While the concrete adds solidity to the lace, the warmth of the bamboo exterior reminds the pedestrian of another world outside the city, or under the bamboo’s canopy.
PROPOSAL 2
Aalto’s Savoy vase and its fired wooden mould inspired my take on the practical applications of a combined bamboo and concrete system that addresses form, functionality, and surface.
Aalto created his initial prototypes by placing wooden sticks in the ground, and blowing glass into their cavity. I looked to this method of formwork, but using bamboo grass as the cheap omnipresent material of the Caribbean countries and Colombia. I wondered if it might also contribute structurally.
The use of bamboo solely as a geometric formwork for the concrete evolves from Aalto’s Savoy glass, and the use of bamboo to create a ribbed facade at Steven Holl’s Sifang Art Museum in Nanjing. Here, the natural element adds to the decorative faces of concrete, and also allows for a separate game between human and vegetation, between the designer and bamboo, to determine the concrete’s future.
In his book, "Studies in Tectonic Culture," Kenneth Frampton introduces the German architect Gottfried Semper’s analysis of the Caribbean Hut at the Great Exhibition of 1851. Semper proposes that earthwork is a "stereotomic, topographic mass" on which lies the more transparent "tensile frame". In the presented bamboo-concrete tension wall, the bamboo itself acts simultaneously as the wall’s topographic map and its tensile frame. Man-made concrete reinforces the organic framework that surrounds it in a symbiotic system of compression and tension.
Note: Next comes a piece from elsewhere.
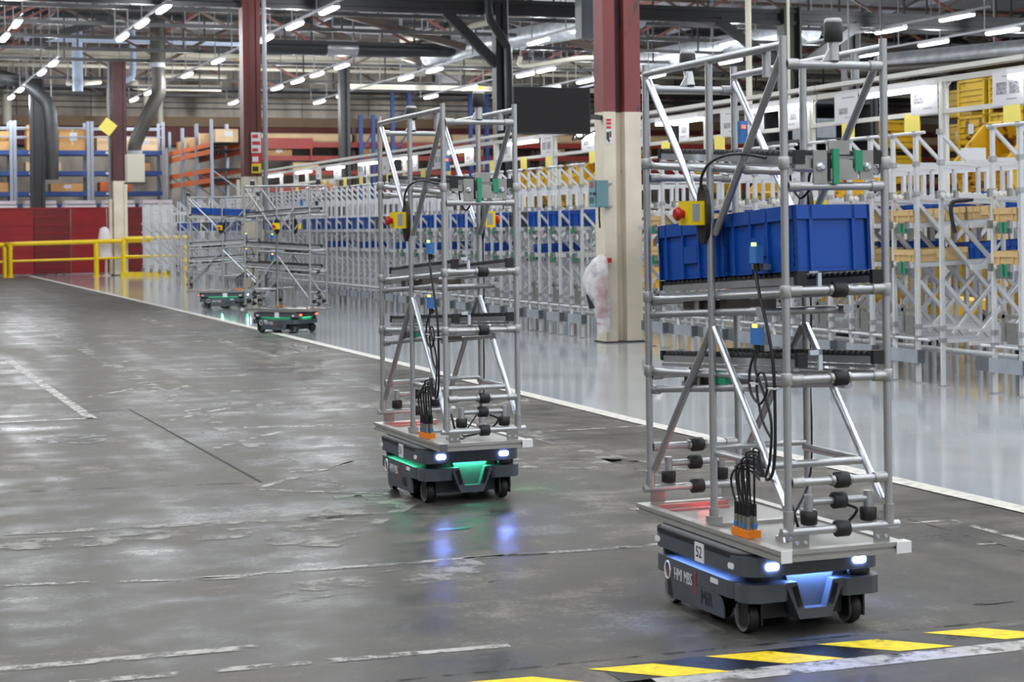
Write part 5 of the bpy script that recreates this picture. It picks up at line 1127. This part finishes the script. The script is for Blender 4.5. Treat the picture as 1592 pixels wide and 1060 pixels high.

Further investigations into these technologies would require investigating the tension system of a strung bamboo formwork that surrounds a solid concrete frame of a building. How can bamboo formwork simultaneously function as a structural exoskeleton to replace concrete’s standard steel and rebar reinforcement? Given appropriate additions to the prototype, bamboo’s concrete tension system could be used in multi-story construction.